▶ WHAT YOU WILL DO: Leaving out every picture, retype the lines below from the top through the one that contains "COL = S.collection".

▶ COLLECTED DATA:
--- start ---

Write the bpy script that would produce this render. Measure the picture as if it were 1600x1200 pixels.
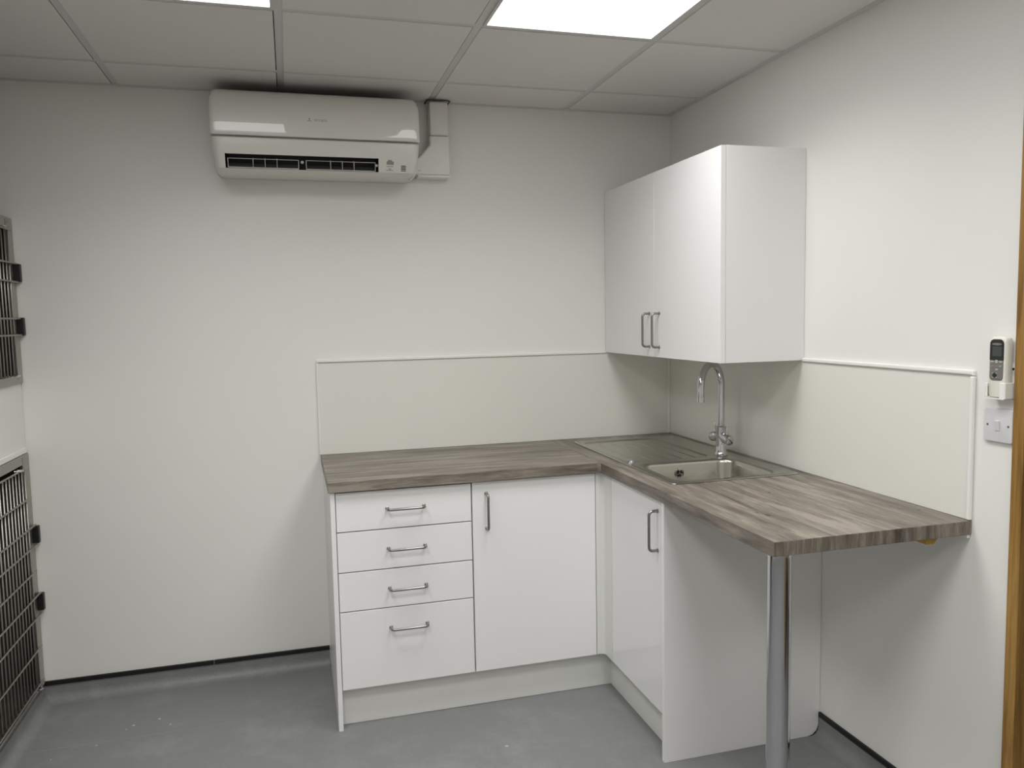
import bpy, bmesh, math, random
from mathutils import Vector, Matrix
random.seed(7)
S = bpy.context.scene
for o in list(bpy.data.objects): bpy.data.objects.remove(o)
COL = S.collection

# ---------------------------------------------------------------- camera
cam_d = bpy.data.cameras.new('camera'); cam = bpy.data.objects.new('camera', cam_d); COL.objects.link(cam)
cam_d.sensor_fit = 'HORIZONTAL'; cam_d.sensor_width = 36.0; cam_d.lens = 36.0*1231.86/1600.0
cam_d.clip_start = 0.02; cam_d.clip_end = 60
R_ = Vector((0.96248435, -0.27064193, -0.01941196)); U_ = Vector((0.04165056, 0.07666987, 0.99618621)); F_ = Vector((0.26812144, 0.95962215, -0.08506593))
mw = Matrix(((R_.x, U_.x, -F_.x, -1.7164), (R_.y, U_.y, -F_.y, -3.3664), (R_.z, U_.z, -F_.z, 1.4691), (0, 0, 0, 1)))
cam.matrix_world = mw
S.camera = cam
# ---------------------------------------------------------------- world and exposure
w = bpy.data.worlds.new('world'); S.world = w; w.use_nodes = True
w.node_tree.nodes['Background'].inputs[0].default_value = (0.8, 0.85, 0.9, 1)
w.node_tree.nodes['Background'].inputs[1].default_value = 0.3
S.view_settings.view_transform = 'Standard'; S.view_settings.look = 'None'
S.view_settings.gamma = 1.0; S.view_settings.use_curve_mapping = False
S.view_settings.exposure = 0.0
PANEL_STRENGTH = 4.5                     # the diffuser's even glow
PANEL_COLOUR = (0.985, 0.99, 1.0, 1)
LAMP_POWER = 6.4; LAMP_SPREAD = 140; LAMP_COLOUR = (1.0, 0.985, 0.975)
# most of the LED panels' light leaves their prismatic diffusers in a broad downward cone
PANELS = [(-.812, -1.193), (-2.012, -1.193), (-.812, -2.393), (-2.012, -2.393), (-.812, -3.593), (-2.012, -3.593)]
for k_, (px_, py_) in enumerate(PANELS):
    ld = bpy.data.lights.new('led_panel_light', 'AREA'); ld.shape = 'SQUARE'; ld.size = .552; ld.energy = LAMP_POWER; ld.color = LAMP_COLOUR
    ld.spread = math.radians(LAMP_SPREAD)
    lo_ = bpy.data.objects.new('led_panel_light', ld); COL.objects.link(lo_); lo_.location = (px_, py_, 2.3717)


H = 2.371; WT = .908; WB = .870          # ceiling, worktop top, worktop underside
XL, YB = -3.40, -4.70                    # left wall, wall behind the camera

# ---------------------------------------------------------------- material helpers
def srgb(r, g, b):
    f = lambda c: ((c/255+.055)/1.055)**2.4 if c/255 > .04045 else c/255/12.92
    return (f(r), f(g), f(b), 1)
def mat(name, col, rough=.5, metal=0., coat=0., noise=0., nscale=8., bump=0., bscale=200., spec=.5, rvar=0., coatr=.05):
    m = bpy.data.materials.new(name); m.use_nodes = True; nt = m.node_tree; b = nt.nodes['Principled BSDF']
    b.inputs['Base Color'].default_value = col; b.inputs['Roughness'].default_value = rough
    b.inputs['Metallic'].default_value = metal; b.inputs['Coat Weight'].default_value = coat; b.inputs['Coat Roughness'].default_value = coatr
    b.inputs['Specular IOR Level'].default_value = spec
    tc = nt.nodes.new('ShaderNodeTexCoord')
    n = nt.nodes.new('ShaderNodeTexNoise'); n.inputs['Scale'].default_value = nscale; n.inputs['Detail'].default_value = 6
    nt.links.new(tc.outputs['Object'], n.inputs['Vector'])
    mx = nt.nodes.new('ShaderNodeMix'); mx.data_type = 'RGBA'
    mx.inputs[6].default_value = tuple(c*(1-noise) for c in col[:3])+(1,); mx.inputs[7].default_value = tuple(min(1, c*(1+noise)) for c in col[:3])+(1,)
    nt.links.new(n.outputs[0], mx.inputs[0]); nt.links.new(mx.outputs[2], b.inputs['Base Color'])
    if rvar:
        mr = nt.nodes.new('ShaderNodeMapRange'); mr.inputs[3].default_value = rough-rvar; mr.inputs[4].default_value = rough+rvar
        nt.links.new(n.outputs[0], mr.inputs[0]); nt.links.new(mr.outputs[0], b.inputs['Roughness'])
    if bump:
        n2 = nt.nodes.new('ShaderNodeTexNoise'); n2.inputs['Scale'].default_value = bscale; n2.inputs['Detail'].default_value = 3
        nt.links.new(tc.outputs['Object'], n2.inputs['Vector'])
        bp = nt.nodes.new('ShaderNodeBump'); bp.inputs['Strength'].default_value = bump; bp.inputs['Distance'].default_value = .001
        nt.links.new(n2.outputs[0], bp.inputs['Height']); nt.links.new(bp.outputs[0], b.inputs['Normal'])
    return m

M = {}
M['wall'] = mat('wall_paint', srgb(234, 233, 228), .45, noise=.012, nscale=2.5, bump=.06, bscale=90)
M['ceil'] = mat('ceiling_tile_white', srgb(226, 224, 220), .85, noise=.02, nscale=3, bump=.15, bscale=350)
M['bar'] = mat('grid_bar_white', srgb(208, 207, 203), .45, noise=.01)
M['gap'] = mat('void_dark', srgb(52, 50, 46), .9)
M['splash'] = mat('splashback_pvc', srgb(228, 228, 220), .22, noise=.012, nscale=2)
M['trimw'] = mat('trim_white_plastic', srgb(236, 236, 231), .3)
M['melamine'] = mat('white_melamine', srgb(238, 238, 237), .32, noise=.006, nscale=3)
M['gloss'] = mat('white_gloss_door', srgb(238, 238, 237), .14, noise=.006, nscale=3)
M['highgloss'] = mat('white_high_gloss_door', srgb(236, 236, 235), .04, noise=.004, nscale=3)
M['plinth'] = mat('white_plinth', srgb(226, 226, 222), .35, noise=.01)
M['chrome'] = mat('chrome', srgb(205, 207, 210), .06, metal=1)
M['brushed'] = mat('brushed_nickel', srgb(150, 149, 147), .28, metal=1, noise=.05, nscale=60)
M['acwhite'] = mat('air_conditioner_white', srgb(226, 224, 217), .3, noise=.005)
M['acgloss'] = mat('air_conditioner_front', srgb(222, 220, 213), .35, coat=1, coatr=.02)
M['black'] = mat('black_plastic', srgb(16, 16, 17), .45)
M['strip'] = mat('black_capping', srgb(13, 13, 14), .5)
M['greyplastic'] = mat('grey_louver_plastic', srgb(70, 70, 71), .4)
M['print'] = mat('grey_print', srgb(150, 148, 146), .5)
M['gapdark'] = mat('dark_grey_gap', srgb(70, 68, 64), .6)
M['printlt'] = mat('light_grey_print', srgb(165, 163, 160), .5)
M['inox'] = mat('brushed_stainless', srgb(184, 181, 173), .23, metal=1, noise=.05, nscale=40, rvar=.05)
M['inoxdull'] = mat('dull_stainless_frame', srgb(178, 175, 168), .42, metal=1, noise=.06, nscale=30)
M['cagein'] = mat('cage_interior', srgb(92, 88, 80), .45, metal=.3, noise=.1, nscale=12)
M['remote'] = mat('remote_ivory', srgb(226, 226, 214), .35)
M['remotegrey'] = mat('remote_grey_face', srgb(118, 116, 110), .35)
M['remotedark'] = mat('remote_dark_bezel', srgb(38, 40, 40), .2)
M['lcd'] = mat('lcd_off', srgb(66, 74, 68), .2)
M['button'] = mat('pale_button', srgb(176, 176, 172), .4)
M['buttonred'] = mat('reddish_button', srgb(150, 128, 122), .4)
M['buttongreen'] = mat('greenish_button', srgb(140, 170, 162), .4)
M['switch'] = mat('switch_white', srgb(214, 214, 216), .3)
M['pine'] = mat('raw_pine_block', srgb(176, 148, 70), .7, noise=.12, nscale=30)
M['steelplate'] = mat('strike_plate_steel', srgb(120, 128, 130), .4, metal=.9)
M['sealant'] = mat('joint_line_grey', srgb(150, 150, 146), .6)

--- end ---

▶ ANSWER TO THE EXERCISE:
Write the bpy script that would produce this render. Measure the picture as if it were 1600x1200 pixels.
import bpy, bmesh, math, random
from mathutils import Vector, Matrix
random.seed(7)
S = bpy.context.scene
for o in list(bpy.data.objects): bpy.data.objects.remove(o)
COL = S.collection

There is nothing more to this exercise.